Pur nella sua brevità, il contributo documenta i caratteri peculiari che definiscono la riflessione condotta da Leiris sulla scultura africana, divenuta progressivamente oggetto di una ricerca che, muovendo da suggestioni e invenzioni d’avanguardia, ha poi sempre più decisamente adottato metodi e strumenti proprio della disciplina etnografica, mantenendo comunque vitale la problematicità di uno studio ritenuto irriducibile alla rigidità di un esclusivo paradigma scientifico. Se appare chiaro che Leiris attraverso i suoi scritti di africanista ha disegnato una parabola che conduce dall’esotismo un po’ ingenuo dell’art nègre ai dati e alle date dell’arte africana, oggetto del volume Afrique Noire: la création plastique firmato nel 1967 insieme a Jacqueline Delange, è infatti altrettanto vero che non si tratta di un passaggio lineare e privo di incertezze, ripensamenti, esitazioni. L’inedito Préambul à une histoire des art plastiques de l’Afrique noire, che Jean Jamin ha ritrovato negli archivi del Musée de l’homme e presentato nel volume Miroir de l’Afrique (1996) dice con chiarezza le difficoltà di un’impresa – quella di offrire uno sguardo d’insieme sulla produzione plastica africana – viziata dall’inevitabile parzialità di una ricostruzione che non poteva non avvalersi di criteri e categorie proprie della cultura occidentale. Uno per tutti, il “pregiudizio” dell’esistenza di un’arte africana. Una questione che Leiris discute senza risolvere, scegliendo anche nel testo che qui si presenta di riferirsi, nonostante il contesto decisamente etnografico per il quale era stato pensato (gli Incontri internazionali di Bouaké del 1962), ai protagonisti della scoperta dell’art negre agli inizi del Novecento. Allo storico dell’arte Carl Einstein, collaboratore di «Documents» e autore nel 1915 del seminale Negerplastik, «un’operetta debole dal punto di vista etnologico ma importante sul piano estetico» cui Leiris avrebbe costantemente guardato nella sua discussione sulla scultura dell’Africa nera, e a Juan Gris, artista cubista che aveva sostenuto il carattere radicalmente anti-idealista della scultura nera.

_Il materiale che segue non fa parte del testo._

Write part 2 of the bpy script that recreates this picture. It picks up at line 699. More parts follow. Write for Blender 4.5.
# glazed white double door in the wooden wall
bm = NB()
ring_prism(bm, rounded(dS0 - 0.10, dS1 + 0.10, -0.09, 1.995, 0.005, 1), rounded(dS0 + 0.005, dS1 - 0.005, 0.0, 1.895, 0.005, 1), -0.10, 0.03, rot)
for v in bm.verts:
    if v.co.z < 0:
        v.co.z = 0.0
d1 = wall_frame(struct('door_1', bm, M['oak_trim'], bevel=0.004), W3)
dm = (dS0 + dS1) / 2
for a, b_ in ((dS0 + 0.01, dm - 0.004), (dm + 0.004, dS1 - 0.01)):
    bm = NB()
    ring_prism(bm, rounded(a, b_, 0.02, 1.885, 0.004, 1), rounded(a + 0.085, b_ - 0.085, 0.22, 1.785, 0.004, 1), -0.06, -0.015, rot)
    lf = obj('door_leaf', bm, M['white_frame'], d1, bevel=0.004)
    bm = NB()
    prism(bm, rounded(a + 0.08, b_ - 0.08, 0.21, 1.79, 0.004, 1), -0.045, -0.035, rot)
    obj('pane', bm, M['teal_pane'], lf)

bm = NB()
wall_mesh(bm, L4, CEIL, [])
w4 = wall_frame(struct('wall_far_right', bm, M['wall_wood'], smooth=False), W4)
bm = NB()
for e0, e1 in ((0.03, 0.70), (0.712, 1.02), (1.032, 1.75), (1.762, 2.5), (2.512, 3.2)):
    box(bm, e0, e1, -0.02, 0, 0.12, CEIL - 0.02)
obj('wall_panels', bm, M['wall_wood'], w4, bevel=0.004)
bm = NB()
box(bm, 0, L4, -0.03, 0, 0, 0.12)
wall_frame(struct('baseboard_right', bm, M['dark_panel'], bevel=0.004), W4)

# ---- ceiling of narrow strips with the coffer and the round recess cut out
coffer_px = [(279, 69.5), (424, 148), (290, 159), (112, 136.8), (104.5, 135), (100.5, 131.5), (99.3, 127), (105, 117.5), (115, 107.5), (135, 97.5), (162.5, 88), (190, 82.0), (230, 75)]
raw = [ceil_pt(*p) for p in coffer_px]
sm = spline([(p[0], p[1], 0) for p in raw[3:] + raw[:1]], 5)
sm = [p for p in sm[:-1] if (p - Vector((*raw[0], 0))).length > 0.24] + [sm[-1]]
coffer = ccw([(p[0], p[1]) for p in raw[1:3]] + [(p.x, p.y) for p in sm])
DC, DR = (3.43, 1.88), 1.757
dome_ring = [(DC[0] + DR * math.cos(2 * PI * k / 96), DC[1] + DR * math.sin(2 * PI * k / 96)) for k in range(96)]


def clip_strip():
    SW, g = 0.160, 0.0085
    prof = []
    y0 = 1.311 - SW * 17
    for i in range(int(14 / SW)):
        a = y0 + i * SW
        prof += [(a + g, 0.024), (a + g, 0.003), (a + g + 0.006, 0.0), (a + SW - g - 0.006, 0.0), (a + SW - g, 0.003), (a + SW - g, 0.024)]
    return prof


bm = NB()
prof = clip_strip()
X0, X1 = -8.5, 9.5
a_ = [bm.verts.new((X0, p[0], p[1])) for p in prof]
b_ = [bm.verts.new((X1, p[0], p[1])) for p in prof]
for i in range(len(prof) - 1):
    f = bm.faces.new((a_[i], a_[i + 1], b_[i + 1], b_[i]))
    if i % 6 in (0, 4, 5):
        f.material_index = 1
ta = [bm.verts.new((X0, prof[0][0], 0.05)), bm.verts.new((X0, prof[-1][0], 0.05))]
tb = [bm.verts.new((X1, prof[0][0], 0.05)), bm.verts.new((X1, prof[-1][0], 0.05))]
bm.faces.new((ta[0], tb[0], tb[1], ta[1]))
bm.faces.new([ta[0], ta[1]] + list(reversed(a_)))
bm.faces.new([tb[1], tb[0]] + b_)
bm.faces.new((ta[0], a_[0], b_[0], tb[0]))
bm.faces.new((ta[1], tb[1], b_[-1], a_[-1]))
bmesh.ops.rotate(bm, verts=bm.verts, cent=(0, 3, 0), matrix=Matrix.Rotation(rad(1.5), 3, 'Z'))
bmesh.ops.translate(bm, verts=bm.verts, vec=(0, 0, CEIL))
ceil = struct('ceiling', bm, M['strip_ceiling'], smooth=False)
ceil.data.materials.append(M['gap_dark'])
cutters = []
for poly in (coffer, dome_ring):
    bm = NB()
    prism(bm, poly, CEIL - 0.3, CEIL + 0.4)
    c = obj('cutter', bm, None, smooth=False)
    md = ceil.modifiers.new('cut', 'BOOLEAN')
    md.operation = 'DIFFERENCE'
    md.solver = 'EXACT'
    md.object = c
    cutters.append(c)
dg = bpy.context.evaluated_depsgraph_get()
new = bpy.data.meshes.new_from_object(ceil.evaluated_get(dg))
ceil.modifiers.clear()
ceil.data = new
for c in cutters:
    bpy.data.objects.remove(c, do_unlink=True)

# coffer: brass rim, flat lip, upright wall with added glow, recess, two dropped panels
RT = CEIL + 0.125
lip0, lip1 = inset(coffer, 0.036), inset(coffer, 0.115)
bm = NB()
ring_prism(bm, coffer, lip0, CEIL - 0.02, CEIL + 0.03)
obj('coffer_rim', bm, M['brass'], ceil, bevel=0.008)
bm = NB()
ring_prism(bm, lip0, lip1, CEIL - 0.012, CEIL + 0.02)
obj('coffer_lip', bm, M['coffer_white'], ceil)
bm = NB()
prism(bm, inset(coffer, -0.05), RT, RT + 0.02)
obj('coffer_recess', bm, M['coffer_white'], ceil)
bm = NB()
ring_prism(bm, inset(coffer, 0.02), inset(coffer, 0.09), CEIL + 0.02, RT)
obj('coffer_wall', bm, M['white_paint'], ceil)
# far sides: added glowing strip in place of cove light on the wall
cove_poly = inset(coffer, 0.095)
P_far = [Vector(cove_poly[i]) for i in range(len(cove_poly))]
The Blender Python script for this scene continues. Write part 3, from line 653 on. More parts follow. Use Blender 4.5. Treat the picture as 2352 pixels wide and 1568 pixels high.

Quella di Leiris resta insomma una posizione francamente ambigua, non disposta a rinunciare nell’interpretazione dell’arte africana né alle ragioni dell’estetica né a quelle dell’etnografia. Presentando la collezione di oggetti provenienti dall’Africa nera conservata al Musée de l’Homme, che dal 1938 era stata la sua seconda casa, Leiris aveva sostenuto senza esitazioni la necessità di adottare un punto di vista tale che «dell’oggetto non sfugga né il motivo per cui possa o meno rappresentare una bella creazione dell’industria degli uomini, né in che cosa esso sia documento prezioso per conoscere la vita delle società, a un tempo così diverse e così simili perché in tutte c’è una stessa infelicità umana a cui, utilizzando gli strumenti in dotazione, si tenta di sfuggire».

Stefania Zuliani

Le immagini sono tratte, per la cortesia di Humboldt Books e Quodlibet, dalla nuova edizione dellAfrica fantasma da loro pubblicata.

Michel Leiris

(1901-1990) è stato poeta, scrittore, etnografo e amico dei più grandi artisti e scrittori del suo tempo. Nel 1924 prese parte al movimento surrealista, ma se ne distaccò cinque anni più tardi. Dal 1930 si dedicò alla scrittura e dal 1934 lavorò come etnografo al Musée de l’Homme, professione che lo portò a fare lunghi viaggi in Africa, nelle Antille, in Cina e a Cuba. Partecipò al Collège de sociologie e dal 1946 fu redattore di «Les temps modernes».
Ricevette nel 1952 il Prix des Critiques e nel 1980 rifiutò il Grand Prix national des Lettres. Oggi è considerato un classico e la sua opera è entrata nella Pléiade. Tra i suoi libri tradotti in italiano: "Età d’uomo" (Mondadori, 1966), "Africa nera. La creazione plastica" (Feltrinelli, 1967), "Carabattole" (Einaudi, 1998), "Specchio della tauromachia e altri scritti sulla corrida" (Bollati Boringhieri, 1999), "L’occhio dell’etnografo. Razza e civiltà e altri scritti 1929-1968" (Bollati Boringhieri, 2005).